From caves to cathedrals in western England

THE swan shifted delicately to one side, craned her graceful neck and slowly turned the clutch of large, pale green eggs beneath her. Her mate sat beside her on the big, untidy nest, stretching his neck occasionally to add a few more wisps of straw to their bed.
It was a sight anyone would be privileged to see, but in the circumstances I could hardly believe my eyes.
This pair of prospective parents were not on some remote lake, nor was I watching them through binoculars. Their nest was on a bank of mud beside the ancient bridge in the town of Bradford on Avon.
It’s a bridge that carries plenty of foot traffic as well as the cars that travel up and down the A363, which passes through the town centre.
The swans were no more than eight or ten feet away from anyone who cared to stop and look down on them, as I did. Their undisturbed domesticity spoke volumes for the character of this charming town.
To be honest, I had never heard of Bradford on Avon before taking part in an excursion to Somerset and Wiltshire a couple of weeks ago. Now I was revelling in this wildlife display, which I suspect has been a feature of spring in Bradford for many years. Swans do not nest where they are not welcomed.
The west of England does not loom large on the horizons of most visitors from Ireland.
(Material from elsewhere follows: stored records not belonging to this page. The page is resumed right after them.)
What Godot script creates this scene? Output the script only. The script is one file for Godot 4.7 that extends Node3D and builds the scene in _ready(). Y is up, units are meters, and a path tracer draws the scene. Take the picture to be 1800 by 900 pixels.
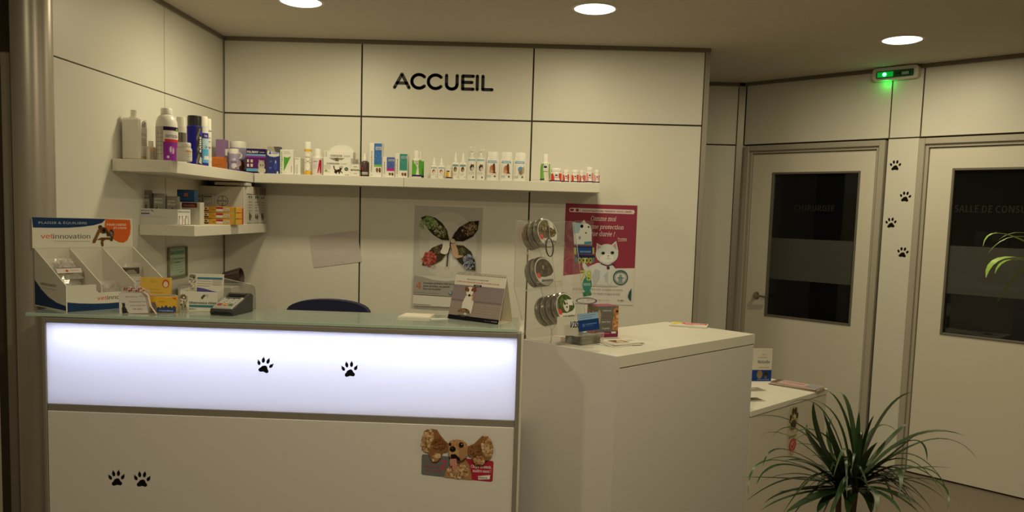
extends Node3D
# A veterinary clinic's reception at night: white laminate panels, a lit counter, product shelves and a row of ceiling downlights.

var mats := {}
var used := {}
var ink_mat: StandardMaterial3D
const EYE := Vector3(0, 1.5488, 0)
const BACK := -4.7786
const LEFT := -1.8605
const H := 2.55
const JOINT := 2.1062
const DOOR_AT := Vector3(1.4948, 0, -5.9038)
const DOOR_TURN := -0.7687
const SHELF := 1.745
const LOW := 1.456
const GLASS := 1.165
const TOWER := 1.062
const DESK := 0.715
const WHITE := "#e6e3dc"
const FRONT := 1.75
const POWER := 0.92
const LAMP := Color(1.0, 0.94, 0.76)

# ---------------------------------------------------------------- helpers
func M(hex: String, rough := 0.5, metal := 0.0) -> StandardMaterial3D:
	var key := "%s %s %s" % [hex, rough, metal]
	if not mats.has(key):
		var m := StandardMaterial3D.new()
		m.resource_name = "surface"
		m.albedo_color = Color(hex)
		m.roughness = rough
		m.metallic = metal
		m.cull_mode = BaseMaterial3D.CULL_DISABLED
		mats[key] = m
	return mats[key]

func clear_mat(hex: String, alpha: float, rough := 0.05) -> StandardMaterial3D:
	var key := "clear %s %s %s" % [hex, alpha, rough]
	if not mats.has(key):
		var m := StandardMaterial3D.new()
		m.albedo_color = Color(Color(hex), alpha)
		m.transparency = BaseMaterial3D.TRANSPARENCY_ALPHA
		m.roughness = rough
		mats[key] = m
	return mats[key]

func noise_tex(freq: float, bump: float, octaves := 3, size := 512, as_normal := true) -> NoiseTexture2D:
	var n := FastNoiseLite.new()
	n.seed = 7
	n.frequency = freq
	n.fractal_octaves = octaves
	var t := NoiseTexture2D.new()
	t.width = size
	t.height = size
	t.seamless = true
	t.noise = n
	t.as_normal_map = as_normal
	t.bump_strength = bump
	return t

func S() -> SurfaceTool:
	var st := SurfaceTool.new()
	st.begin(Mesh.PRIMITIVE_TRIANGLES)
	return st

func numbered(called: String) -> String:
	var n: int = used.get(called, 0)
	used[called] = n + 1
	return called if n == 0 else "%s_%03d" % [called, n]

func obj(called: String, st: SurfaceTool, m: Material, parent: Node3D = null, at := Vector3.ZERO, turn := 0.0) -> MeshInstance3D:
	var o := MeshInstance3D.new()
	o.mesh = st.commit()
	o.material_override = m
	o.position = at
	o.rotation.y = turn
	if parent == null:
		o.name = numbered(called)
		add_child(o)
	else:
		o.name = called
		parent.add_child(o, true)
	return o

func tag(o: Node3D, label: String, category: String, group := "") -> Node3D:
	o.set_meta("label", label)
	o.set_meta("category", category)
	if group != "":
		o.set_meta("group", group)
	return o

func thing(called: String, label: String, category: String, at: Vector3, turn := 0.0, group := "") -> Node3D:
	var o := Node3D.new()
	o.name = numbered(called)
	add_child(o)
	o.position = at
	o.rotation.y = turn
	return tag(o, label, category, group)

func struct(called: String, st: SurfaceTool, m: Material, at := Vector3.ZERO, turn := 0.0) -> MeshInstance3D:
	var o := obj(called, st, m, null, at, turn)
	o.set_meta("kind", "structure")
	return o

func tri(st: SurfaceTool, a: Vector3, b: Vector3, c: Vector3, out: Vector3) -> void:
	var n := (b - a).cross(c - a)
	if n.length_squared() < 1e-20:
		return
	n = n.normalized()
	if n.dot(out) > 0:
		var k := b
		b = c
		c = k
	else:
		n = -n
	for v in [a, b, c]:
		st.set_normal(n)
		st.add_vertex(v)

func quad(st: SurfaceTool, a: Vector3, b: Vector3, c: Vector3, d: Vector3, out: Vector3) -> void:
	tri(st, a, b, c, out)
	tri(st, a, c, d, out)

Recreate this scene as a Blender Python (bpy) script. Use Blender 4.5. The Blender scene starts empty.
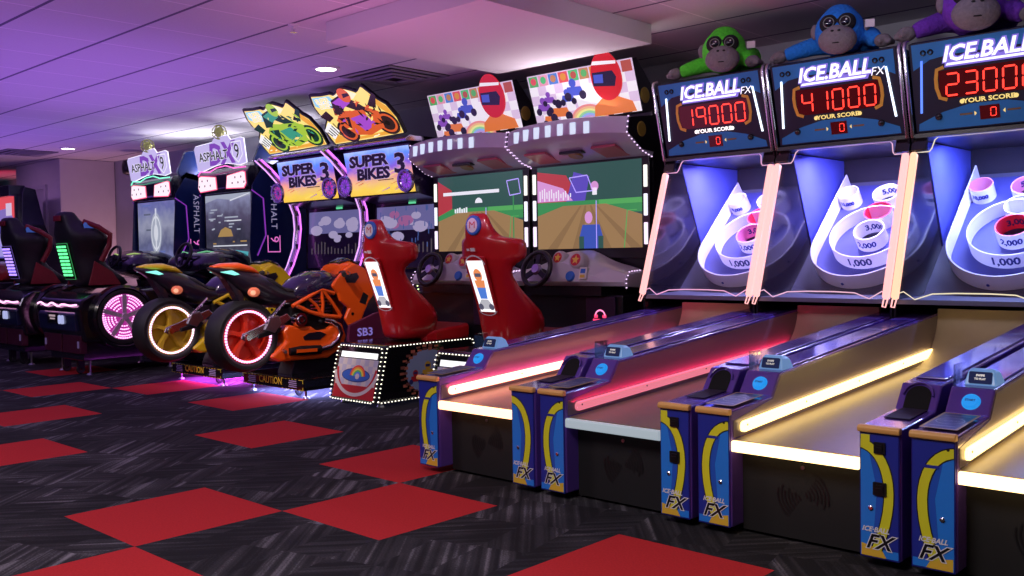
import bpy, bmesh, math, random
from mathutils import Vector, Matrix
random.seed(7)
C = bpy.context.scene.collection
PI = math.pi
SC = bpy.context.scene
SC.view_settings.view_transform = 'Standard'
SC.view_settings.look = 'None'
SC.view_settings.gamma = 1
SC.view_settings.use_curve_mapping = False
SC.view_settings.exposure = 0.0
T = .61                                   # carpet tile

# ------------------------------------------------------------- materials
_m = {}
def nodes_of(m):
    m.use_nodes = True
    return m.node_tree.nodes, m.node_tree.links
def pm(name, col, rough=.5, metal=0., coat=0., noise=0., nscale=20., bump=0., emit=None, es=0., trans=0., alpha=1.):
    if name in _m: return _m[name]
    m = bpy.data.materials.new(name); nt, lk = nodes_of(m)
    b = nt['Principled BSDF']
    b.inputs['Base Color'].default_value = (*col, 1)
    b.inputs['Roughness'].default_value = rough
    b.inputs['Metallic'].default_value = metal
    b.inputs['Coat Weight'].default_value = coat
    b.inputs['Coat Roughness'].default_value = .08
    b.inputs['Transmission Weight'].default_value = trans
    b.inputs['Alpha'].default_value = alpha
    if emit:
        b.inputs['Emission Color'].default_value = (*emit, 1); b.inputs['Emission Strength'].default_value = es
    if noise or bump:
        tc = nt.new('ShaderNodeTexCoord'); nz = nt.new('ShaderNodeTexNoise')
        nz.inputs['Scale'].default_value = nscale; nz.inputs['Detail'].default_value = 4
        lk.new(tc.outputs['Object'], nz.inputs['Vector'])
        if noise:
            mx = nt.new('ShaderNodeMix'); mx.data_type = 'RGBA'
            mx.inputs[6].default_value = (*[max(0, c*(1-noise)) for c in col], 1)
            mx.inputs[7].default_value = (*[min(1, c*(1+noise)) for c in col], 1)
            lk.new(nz.outputs['Fac'], mx.inputs[0]); lk.new(mx.outputs[2], b.inputs['Base Color'])
        if bump:
            bp = nt.new('ShaderNodeBump'); bp.inputs['Strength'].default_value = bump; bp.inputs['Distance'].default_value = .01
            lk.new(nz.outputs['Fac'], bp.inputs['Height']); lk.new(bp.outputs[0], b.inputs['Normal'])
    _m[name] = m
    return m
def em(name, col, s=1.):
    """something that gives off light: a lamp, a lit panel or a screen"""
    if name in _m: return _m[name]
    m = bpy.data.materials.new(name); nt, lk = nodes_of(m)
    b = nt['Principled BSDF']
    b.inputs['Base Color'].default_value = (*[c*.3 for c in col], 1); b.inputs['Roughness'].default_value = .25
    b.inputs['Emission Color'].default_value = (*col, 1); b.inputs['Emission Strength'].default_value = s
    _m[name] = m
    return m
def em_ramp(name, stops, axis, lo, hi, s=1., noise=0.):
    """backlit print whose ink runs through several colours along one axis"""
    if name in _m: return _m[name]
    m = em(name, (0, 0, 0), s); nt, lk = nodes_of(m); b = nt['Principled BSDF']
    tc = nt.new('ShaderNodeTexCoord'); sx = nt.new('ShaderNodeSeparateXYZ'); mr = nt.new('ShaderNodeMapRange')
    rp = nt.new('ShaderNodeValToRGB')
    mr.inputs['From Min'].default_value = lo; mr.inputs['From Max'].default_value = hi
    lk.new(tc.outputs['Object'], sx.inputs[0])
    src = sx.outputs[axis]
    if noise:
        nz = nt.new('ShaderNodeTexNoise'); nz.inputs['Scale'].default_value = 7; nz.inputs['Detail'].default_value = 5
        lk.new(tc.outputs['Object'], nz.inputs['Vector'])
        ma = nt.new('ShaderNodeMath'); ma.operation = 'MULTIPLY_ADD'; ma.inputs[1].default_value = noise
        lk.new(nz.outputs['Fac'], ma.inputs[0]); lk.new(src, ma.inputs[2]); src = ma.outputs[0]
    lk.new(src, mr.inputs['Value']); lk.new(mr.outputs[0], rp.inputs[0])
    el = rp.color_ramp.elements
    while len(el) < len(stops): el.new(.5)
    for e, (p, c) in zip(el, stops): e.position = p; e.color = (*c, 1)
    lk.new(rp.outputs[0], b.inputs['Emission Color']); lk.new(rp.outputs[0], b.inputs['Base Color'])
    return m
def glass(name, col=(1, 1, 1), tint=.9, gloss=.06, rough=.02):
    if name in _m: return _m[name]
    m = bpy.data.materials.new(name); nt, lk = nodes_of(m)
    out = nt['Material Output']; nt.remove(nt['Principled BSDF'])
    tr = nt.new('ShaderNodeBsdfTransparent'); tr.inputs[0].default_value = (*[c*tint for c in col], 1)
    gl = nt.new('ShaderNodeBsdfGlossy'); gl.inputs['Roughness'].default_value = rough
    mx = nt.new('ShaderNodeMixShader'); fr = nt.new('ShaderNodeFresnel'); fr.inputs[0].default_value = 1.3
    ad = nt.new('ShaderNodeMath'); ad.operation = 'MULTIPLY'; ad.inputs[1].default_value = gloss*10
    lk.new(fr.outputs[0], ad.inputs[0]); lk.new(ad.outputs[0], mx.inputs[0])
    lk.new(tr.outputs[0], mx.inputs[1]); lk.new(gl.outputs[0], mx.inputs[2]); lk.new(mx.outputs[0], out.inputs[0])
    _m[name] = m
    return m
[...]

Apart from the obvious attractions of London and the other big cities, most Irish people to whom I have spoken talk of the Cotswolds or of Stratford, birthplace of the Bard.
But three days of leisurely driving between the cities of Wells, Salisbury and Bath revealed a part of England that has much to offer the visitor who seeks scenery, historical interest, the occasional quirk, and interesting old towns.